Y pese a que el natural de Demetrio es jovial y optimista, se le tuerce la voz al recordar a su esposa. Dicen que quien acierta con su pareja, en nada hierra, y a juzgar por cómo le tembló el discurso a nuestro protagonista al recordarla, su matrimonio fue de estos. “Mi mujer murió el año pasado, cuando más falta nos hacíamos el uno al otro”. Amores sencillos y sinceros. Estrellas que brillan en la cotidianidad, tan radiantes como la más bella que hayan retratado alguna vez los poetas.

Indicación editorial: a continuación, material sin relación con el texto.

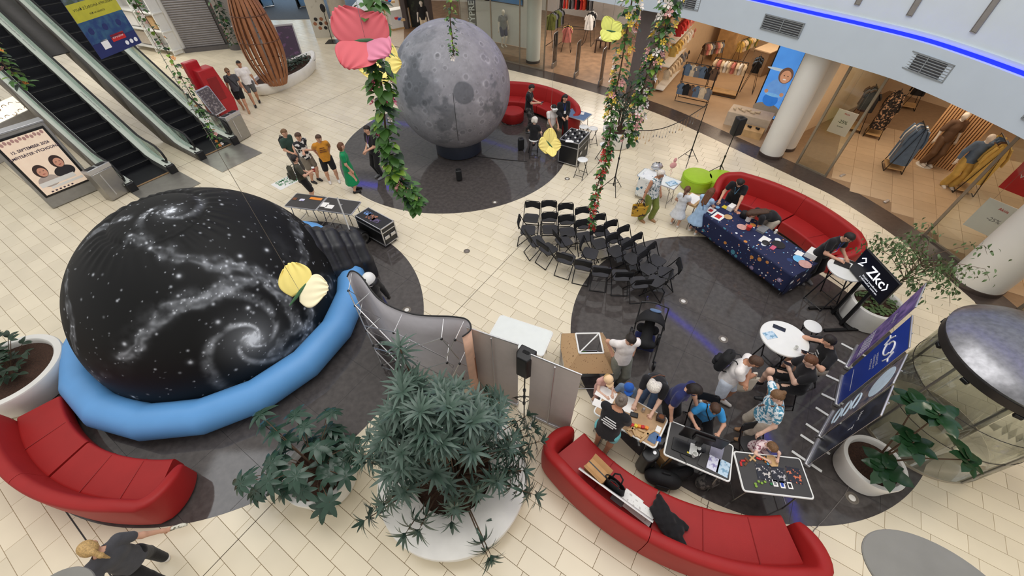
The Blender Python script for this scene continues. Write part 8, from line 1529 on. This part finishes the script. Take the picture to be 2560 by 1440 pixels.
person('white mannequin in a brown shirt and dark brown trousers', hp(2415, 290, 1.6), -100, 1.8, 'mannequin_white', 'cl_brown', .9, ('trousers', 'wall_brown', .03), 'shoe_white', None, faceless=True, cat='mannequin', name='mannequin', rootz=.03); part('foot_plate', MB().lathe([(.24, -.03), (.24, -.005), (.2, 0), (.001, 0)], 32), MATS['plastic_white'], PEOPLE[-1]['root'])
person('white mannequin in a denim jacket by the shop glass', hp(2478, 345, 1.6), -110, 1.76, 'mannequin_white', 'cl_blue', 1.7, ('trousers', 'cl_yellow', .04), 'shoe_white', None, faceless=True, cat='mannequin', name='mannequin', group=None)
def stand_sign(lb, px, py, rz, w, z0, z1, m, lines, cat='sign'):
    x, y = G(px, py); t = thing('sale_sign', lb, cat, (x, y, 0), rz); part('panel', MB().box((0, 0, (z0 + z1) / 2), (w, .02, z1 - z0)), MATS[m], t)
    for s, z, sz, mm in lines: lettering(s, sz, frame((0, -.014, z), (1, 0, 0), (0, 0, 1)), MATS[mm], t, bold=.001)
    for sx in (-1, 1): part('cord', MB().tube([(sx * w * .4, 0, z1), (sx * w * .4, 0, 3.12)], .003, 4), MATS['steel'], t)
    return t
t = stand_sign('grey hanging sale sign reading minus 25 percent', 2075, 358, -.9, .62, .35, 1.15, 'paper_white', [('Akcia', 1.05, .08, 'print_red'), ('-25%', .78, .15, 'print_black'), ('na všetko', .62, .05, 'print_black')]); stand_sign('red hanging sale sign in the window by the fig tree', 2435, 592, -1.05, .85, 1.35, 2.15, 'print_red', [('VÝPREDAJ', 1.75, .12, 'print_white')]); stand_sign('grey hanging price sign under the red sale sign', 2420, 610, -1.05, .8, .4, 1.25, 'paper_white', [('Akcia', 1.1, .09, 'print_red'), ('-25%', .8, .14, 'print_grey')])
for px, py in ((2105, 440), (2215, 505)): put('door_foot', 'small steel floor fitting of the glass shop door, %s one' % ('left' if px < 2150 else 'right'), 'door fitting', px, py, .006, block(.22, .08, .05), 'aluminium', .5, .01)
# sports shop behind the moon
rack('rack of olive and grey sportswear in the sports shop', G(1385, 110), math.radians(60), 1.4, 1.55, ['cl_olive', 'cl_olive', 'cl_grey', 'cl_black'], 8, 'a', 'sportswear on the olive rack', 'sports top on the olive and grey rack'); rack('rack of dark and red sportswear at the back of the sports shop', G(1435, 70), math.radians(-20), 1.9, 1.7, ['cl_black', 'cl_red', 'cl_orange', 'cl_black', 'cl_grey', 'cl_red'], 11, 'a', 'sportswear on the red rack', 'sports garment on the dark and red rack'); rack('rack with a white t-shirt in front of black clothes', G(1470, 110), math.radians(70), .9, 1.5, ['cl_white', 'cl_black', 'cl_black', 'cl_black'], 5, 'a', 'clothes on the white t-shirt rack', 'garment on the rack headed by a white t-shirt'); rack('small rack with a pink top at the sports shop entrance', G(1415, 128), math.radians(80), .5, 1.2, ['cl_pink', 'cl_black', 'cl_yellow'], 3, 'a', 'clothes on the pink top rack', 'garment on the small rack with the pink top')
for k, (px, py) in enumerate([(1385, 168), (1440, 192), (1500, 212)]):
    x, y = G(px, py); t = thing('security_gate', 'clear upright security gate at the sports shop entrance, %s from the left' % ordw[k], 'gate', (x, y, 0), math.radians(62)); part('clear_panel', MB().prism(rrect(.5, 1.45, .1), -.012, .012, M=frame((0, 0, .78), (1, 0, 0), (0, 0, 1))), glass('gate_glass', (226, 232, 236), 1.4), t); part('rim', MB().tube([frame((0, 0, .78), (1, 0, 0), (0, 0, 1)) @ Vector((a, b, 0)) for a, b in rrect(.5, 1.45, .1)], .012, 6, closed=True), MATS['aluminium'], t); part('base', MB().box((0, 0, .12), (.5, .08, .24)), MATS['steel'], t, bevel=.01)
p = G(1505, 128); dt = thing('display_table', 'dark wooden table with folded clothes in the sports shop', 'table', (*p, 0), math.radians(62)); part('table_top', MB().box((0, 0, .6), (.9, .6, .05)), mat('dark_wood', (60, 42, 34), .5), dt, bevel=.006)
for sx in (-1, 1):
    for sy in (-1, 1): part('leg', MB().box((sx * .4, sy * .25, .29), (.06, .06, .58)), MATS['dark_wood'], dt)
R62 = Matrix.Rotation(math.radians(62), 3, 'Z')
for k, m in enumerate(['cl_white', 'cl_pink', 'cl_blue']): q = Vector((*p, 0)) + R62 @ Vector((-.28 + k * .28, 0, .626)); o = part('folded_clothes', MB().box((0, 0, .05), (.22, .3, .1)), MATS[m], None, bevel=.02, loc=q); o.rotation_euler.z = math.radians(62); tag(o, 'folded %s clothes on the dark sports shop table' % ('white', 'pink', 'blue')[k], 'clothes')
sw2 = thing('shoe_wall', 'white wall of shelves filled with sports shoes', 'shelf', (*G(1530, 38), 0), math.radians(60))
for z in range(7): part('shelf_board', MB().box((0, 0, .3 + z * .34), (3.0, .28, .025)), MATS['plastic_white'], sw2)
part('wall_panel', MB().box((0, .16, 1.4), (3.0, .04, 2.8)), MATS['wall_white'], sw2)
R60 = Matrix.Rotation(math.radians(60), 3, 'Z'); V, F = sdf_mesh([(v3(0, -.1, .045), v3(0, .1, .035), .045, .038), (v3(0, -.09, .08), v3(0, -.04, .065), .04, .035)], .02, .03); V[:, 2] = np.maximum(V[:, 2], .001); SM = {}
for m in ('cl_white', 'cl_grey', 'cl_black', 'cl_pink', 'cl_olive'): SM[m] = np_mesh('sports_shoe', V, F); SM[m].materials.append(MATS[m])
for z in range(7):
    for k in range(11): q = Vector((*G(1530, 38), 0)) + R60 @ Vector((-1.35 + k * .27, -.02, .316 + z * .34)); o = link(bpy.data.objects.new('sports_shoe', SM[random.choice(list(SM))])); o.location = q; o.rotation_euler.z = math.radians(60) + .5; tag(o, 'sports shoe on the shoe wall, %s row up, %s along' % (ordw[z], ordw[k]), 'shoe', 'shoes on the shoe wall')
# left half of the sports front: window backdrop with a picture, mannequin, sale sign
A = Vector((*G(1205, 112), 0)); B = Vector((*G(1330, 138), 0)); A = A.lerp(B, -.35); d_ = (B - A); wb_ = thing('window_backdrop', 'white window backdrop wall with a large landscape picture', 'panel', (A + B) / 2 + Vector((.3, .6, 0)), math.atan2(d_.y, d_.x)); part('panel', MB().box((0, 0, 1.6), (d_.length, .08, 3.1)), MATS['wall_white'], wb_); part('picture', MB().box((.1, -.05, 2.45), (2.3, .02, 1.0)), mat('landscape', (40, 62, 84), .4, vs=3, col2=(64, 104, 150), thr=(.45, .6)), wb_); part('picture_water', MB().box((.1, -.062, 2.06), (2.3, .01, .22)), mat('landscape_water', (70, 134, 200), .4), wb_); part('picture_hills', MB().prism([(-1.15, 0), (1.15, 0), (1.1, .05), (.6, .16), (.2, .2), (-.3, .34), (-.7, .3), (-1.15, .42)], 0, .012, M=frame((.1, -.062, 2.16), (1, 0, 0), (0, 0, 1))), mat('landscape_hills', (96, 128, 60), .5, var=.3, vs=8), wb_); part('picture_frame', MB().tube([(-1.07, -.05, 1.93), (1.27, -.05, 1.93), (1.27, -.05, 2.96), (-1.07, -.05, 2.96)], .03, 4, closed=True), MATS['dark_wood'], wb_)
person('mannequin in a grey vest and blue shorts in the sports shop window', hp(1258, 30, 1.58), -60, 1.74, 'mannequin_white', 'cl_grey', .5, ('shorts', 'tee_navy'), None, None, faceless=True, cat='mannequin', name='mannequin'); person('mannequin in beige at the dark shop window left of the moon', hp(1052, 8, 1.6), -80, 1.74, 'mannequin_white', 'cl_black', .5, ('trousers', 'cl_cream'), 'shoe_black', None, faceless=True, cat='mannequin', name='mannequin')
x, y = G(1190, 105); vs_ = thing('hanging_sign', 'narrow black vertical sale sign with white letters', 'sign', (x, y - 1.4, -.35), .1); part('plate', MB().prism(rrect(.4, 2.1, .08), -.02, .02, M=frame((0, 0, 2.35), (1, 0, 0), (0, 0, 1))), MATS['print_black'], vs_, bevel=.005); lettering('VÝPREDAJ', .4, frame((0, -.026, 2.35), (0, 0, 1), (-1, 0, 0)), MATS['print_white'], vs_, bold=.006); part('rod', MB().tube([(0, 0, 3.3), (0, .0, 5.0)], .01, 5), MATS['steel'], vs_)
x, y = G(1108, 100); rsn = thing('round_sign', 'round cream hanging sign above the moon', 'sign', (x, y - .4, 2.9), .05); part('disc', MB().lathe([(.4, -.02), (.42, 0), (.4, .02)], 36), mat('sign_cream', (206, 188, 150), .5), rsn).matrix_local = frame((0, 0, .3), (1, 0, 0), (0, 0, 1)); part('ring', MB().tube([(.38 * math.cos(a), -.03, .3 + .38 * math.sin(a)) for a in np.linspace(0, 2 * PI, 32, endpoint=False)], .012, 5, closed=True), MATS['leather_brown'], rsn); part('rod', MB().tube([(0, 0, .7), (0, 0, 2.4)], .01, 5), MATS['steel'], rsn)
# bright shop far left of the moon: white and oak counters
for k, (px, py, lb) in enumerate([(1000, 70, 'white and oak display counter, front one in the bright shop'), (975, 25, 'white and oak display counter, rear one in the bright shop'), (940, 75, 'white and oak display counter beside the pink butterfly')]):
    t = thing('display_counter', lb, 'counter', (*G(px, py), 0), math.radians(35)); part('white_block', MB().box((0, 0, .5), (1.2, .6, 1.0)), MATS['plastic_white'], t, bevel=.01); part('oak_end', MB().box((.62, 0, .5), (.05, .62, 1.02)), MATS['wood_light'], t); part('oak_base', MB().box((0, 0, .05), (1.24, .64, .1)), MATS['wood_light'], t)
    for j in range(3): put('shop_parcel', 'small coloured parcel, %s on the %s counter of the bright shop' % (ordw[j], ('front', 'rear', 'left')[k]), 'parcel', px - 8 + j * 8, py - 22 + j * 2, 1.0, block(.2, .16, .1), ('print_red', 'cap_blue', 'wood_light')[j], .5, .01)
struct(part('floor_bright_shop', MB().prism([fp(*p)[:2] for p in ((870, -30), (900, 100), (1010, 120), (1010, -30))], .005, .012), mat('floor_cream', (226, 208, 188), .35)))
dsp = thing('dark_window', 'dark-framed shop window with a tall picture left of the moon', 'shop window', (*G(1050, 70), 0), math.radians(-12)); part('picture', MB().box((0, .1, 1.5), (1.2, .05, 3.0)), mat('jungle_print', (30, 36, 34), .5, vs=4, col2=(70, 84, 60), thr=(.5, .7)), dsp)
for sx in (-1, 1): part('jamb', MB().box((sx * .75, -.1, 1.6), (.3, .4, 3.2)), MATS['wall_grey'], dsp, bevel=.01)
area('bright_shop_lamp', (*G(980, 60), 3.0), 2.5, 70, (1, .94, .86))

En su jubilación la pareja recorrió España por los cuatro costados. Incluso una vez, como directivo del equipo de fútbol y de la mano del recientemente desaparecido Pedro Henche, gran valedor de este deporte en Trillo, Demetrio estuvo en Alemania. Allí jugaron contra otro equipo de parecidas características, el KWU. “Les ganamos siete a cero en El Robledal”, recuerda pasando las hojas del álbum de fotos que recuerda la aventura y que conserva en el comedor de su casa.

Demetrio tiene dos nietas y dos nietos. De cada uno tiene una foto en el mismo salón. Pero su último comentario es para el benjamín, de tres años y medio, Diego Pérez Palma. “Tiene una memoria asombrosa”. En todos ellos ve el reflejo de su querida Josefa.